The only competitive races during this span were in former Blue Dog Democrat John Barrow’s 12th CD – with the incumbent winning by 7.4 points over state legislator Lee Anderson in 2012 and losing by 9.3 points to businessman Rick Allen in 2014.

So just how unusual is it to have such a political barn burner in the Peach State?

Smart Politics examined the nearly 675 general and special U.S. House elections conducted in Georgia since 1900 and found that just 19 of these were decided by less than five points (2.8 percent) and only 34 by single digits (5.1 percent).

Of course, prior to the passage of the Civil Rights Act in 1964, the Republican Party rarely even fielded candidates in the Deep South and each of the four closely-decided elections to the chamber in Georgia from 1900 through 1962 (those with victory margins in the single digits) were battles between fellow Democrats in special elections:

  • 1913, 2nd CD: Judge Frank Park by 5.1 points over Roscoe Luke
  • 1939, 4th CD: U.S. Attorney A. Sidney Camp by 4.7 points over Edgar Blalock
  • 1946, 5th CD: Assemblywoman Helen Douglas Mankin by 2.6 points over railway lobbyist Thomas Camp
  • 1953, 2nd CD: Former state senator John Pilcher by 3.8 points over attorney and state legislator H. Grady Rawls

After the Civil Rights Act was passed, the subsequent 1964 general election saw Georgia Republicans come within single digits of winning two seats that November:

  • Freshman Democrat Charles Weltner held off Jim O’Callaghan by 8.1 points in a rematch in the state’s metropolitan Atlanta 5th CD
  • Two-term Democrat John Davis beat Ed Chapin by 9.4 points in the 7th CD

The GOP also won its first U.S. House race in the state since 1872 that cycle with Bo Callaway defeating Garland Byrd by 15.4 points in the open 3rd CD contest.
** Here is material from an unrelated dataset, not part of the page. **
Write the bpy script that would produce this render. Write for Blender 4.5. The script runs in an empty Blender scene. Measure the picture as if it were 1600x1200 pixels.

Even with the end of single-party rule in the state, the average victory margin across the 307 Georgia U.S. House contests since 1964 has been a whopping 49.8 points.

Just 16 of these 307 races were decided by less than five points (5.2 percent), including three involving Newt Gingrich:

  • 1966, 4th CD: Republican Attorney Benjamin Blackburn eked out a 0.3- point win over Democratic freshman James MacKay
  • 1974, 6th CD: 11-term Democrat John Flynt defeated GOP college professor Newt Gingrich by 2.9 points
  • 1974, 7th CD: Democratic physician Larry McDonald edged Republican Quincy Collins by 0.6 points
  • 1976, 6th CD: 11-term Democrat John Flynt defeated Gingrich in a rematch by 3.4 points
  • 1990, 4th CD: Freshman Democrat Ben Jones beat Republican state legislator John Linder by 4.9 points
  • 1990, 6th CD: Six-term Republican Newt Gingrich narrowly won a rematch against Democratic attorney David Worley by 0.6 points
  • 1992, 4th CD: John Linder beat Democratic State Senator Cathey Steinberg by 1.1 points
  • 1994, 7th CD: Republican attorney Bob Barr defeated six-term Democrat Buddy Darden by 3.9 points
  • 1996, 10th CD: Freshman Republican Charlie Norwood beat Democrat David Bell by 4.7 points
  • 2002, 3rd CD: Former Democratic Macon Mayor Jim Marshall defeated Bibb County Commissioner Calder Clay by 1.0 point
  • 2002, 11th CD: Republican State Senator Phil Gringrey beat Democrat Roger Kahn by 3.2 points
  • 2004, 12th CD: Athens-Clarke city/county commissioner John Barrow ousted Republican freshman Max Burns by 3.6 points
  • 2006, 8th CD: Two-term Democrat Jim Marshall defeated former GOP U.S. Representative Mac Collins by 1.1 points
  • 2006, 12th CD: Freshman John Barrow won a rematch against former Republican Congressman Max Burns by 0.6 points
  • 2007, 10th CD: GOP Physician Paul Broun won a special election runoff against Republican State Senator Jim Whitehead by 0.8 points
  • 2010, 2nd CD: Nine-term Democrat Sanford Bishop beat Republican state legislator Mike Keown by 2.9 points

Overall, 30 of the 307 U.S. House elections in Georgia were decided by single digits (9.8 percent).

Nationally, none of the last 21 special elections to the U.S. House over the last four-plus years have resulted in a flip in power of the seat – the largest such stretch in at least 76 years.

Meanwhile, it has been 145 years and 30 contests since the last time a party picked up a Georgia U.S. House seat in a special election (Democrat Erasmus Beck’s 1872 win in the 4th CD).